Priorities matter at every step of an agile design and development process, yet setting priorities is a daunting task and prioritization in group within a workshop even more.

Reaching general consensus on priorities is always hard

I remember many workshops I facilitated where the mood was open and friendly until I invited the participants to set priorities in the ‘big cloud' of needs and wishes postit-ed on the wall. At this crucial moment, two distinct group behaviours would occur:

  1. All participants would turn their heads at the ‘boss int the room', because after all that's her/his responsibility,
  2. or every participant would get ready to defend his stake.

Funnily, 90% of the identified scope would in both cases be marked as ‘absolut priority'. As a process moderator, if you reach the consensus that “everything is absolutely needed”, well … you failed.

Yet the goal was simple: no two things should have equal priority. But the trick is that this is almost impossible to reach through group discussions. A more reasonable goal for prioritization in group is to define a pyramid of priorities.

I've come up with a little method to reach that pyramid of priorities – even with challenging groups of participants – and guess what? it borrows from algorithmic: roughly halving a set is a lot easier than ordering it absolutely. And halving again is easy …

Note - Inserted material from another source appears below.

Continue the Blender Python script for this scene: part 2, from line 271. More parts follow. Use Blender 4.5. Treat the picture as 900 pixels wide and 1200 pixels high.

Solution: build iteratively a pyramid of priorities

Split. Ask the group of participants to split the set of things in two subsets of equal size: the important things , and the more important things . Crucial here: never speak of less or not important things, you might hurt feelings.

Split again . Then focus on the higher priority set – the set of more important things – and ask participants to identify within it the very important things , again halving the set in two subsets of equal size. Iterate again and identify the most important things from the very important ones, the super-absolutely important ones, … slowly building the pyramid of priorities, bottom-up.

Yes, in every iteration there can still be quite some discussions and negotiations, but every iteration ends with an agreement, which is a firm step towards your goal: a common agreement on priorities.

It helps to present it to the group as a clear challenge with clear rules and to clearly timebox every iteration, it will get participants to switch to “game mode” and perform the task with open minds. Also don't explain to them that the goal of the exercise is to build a pyramid, because everyone will merely focus on his top thing. Simply tell them that “now has come the time to work a bit on priorities” and launch the first halving iteration.

That little prioritization method has done marvels in uneasy group settings. I hope it will help you too.